Hay un lenguaje obsceno que es el del panfleto. Solemos escucharlo en ciertos mensajes cotidianos, desde la publicidad engañosa que pretende embaucar con sus cantos de sirena nuestros incautos oídos, hasta las declaraciones de tal o cual personaje que parece estar en posesión de la verdad absoluta, cuando la verdad es siempre relativa. De ese lenguaje se hacen ecos los medios de comunicación y lo transmiten tal cual, sin el menor rubor. Y funciona. La gente puede creer en el panfleto con la misma ingenuidad que en un mensaje de publicidad engañosa. Es cuestión de sólo dos palabras: formación, para el que la recibe, y desinformación para el que la difunde. Si se trata de domesticar los gustos de los usuarios, nada hay tan fácil como una buena campaña de televisión. Moviéndose en las arenas movedizas del lenguaje hay sujetos y empresas que se hacen ricos en un tris.
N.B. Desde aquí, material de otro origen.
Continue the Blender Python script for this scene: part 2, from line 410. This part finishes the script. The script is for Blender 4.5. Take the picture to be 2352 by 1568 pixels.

Se manipulan, sin el menor problema de conciencia, los gustos de la gente, sus opiniones y sus prejuicios. Miren, si no, cómo ha funcionado la campaña contra el consumo de cava catalán, a propósito de un Estatuto del que lo único que sabe la gente es que nos va a traer todos los males y las plagas bíblicas. Lo que está tan lejos de la realidad como aquellas palabras sobre las armas de destrucción masiva de Sadam con las que ciertos políticos engatusaron a tantas personas para ir a una guerra que sólo obedecía a intereses económicos de Estados Unidos.

Y como me he desviado del objetivo de este artículo de opinión, que no es otro que ese dato alarmante de la pobreza relativa de una cuarta parte de los españoles, debo decir que ese dato ha pasado como de sigilo, no ha ocupado portadas de la prensa ni los telediarios. Se pasa, como de puntillas, cuando es el dato, en esta ocasión, lo verdaderamente obsceno. Responde a una sangrante realidad. Afecta a tres segmentos de nuestra población: los viejos, las mujeres y los jóvenes. No se puede dejar para mañana la respuesta política, ética y económica a este dato. Pero no habrá tal respuesta. Sólo son "injusticias soportables" del Estado de bienestar que no quitan el sueño.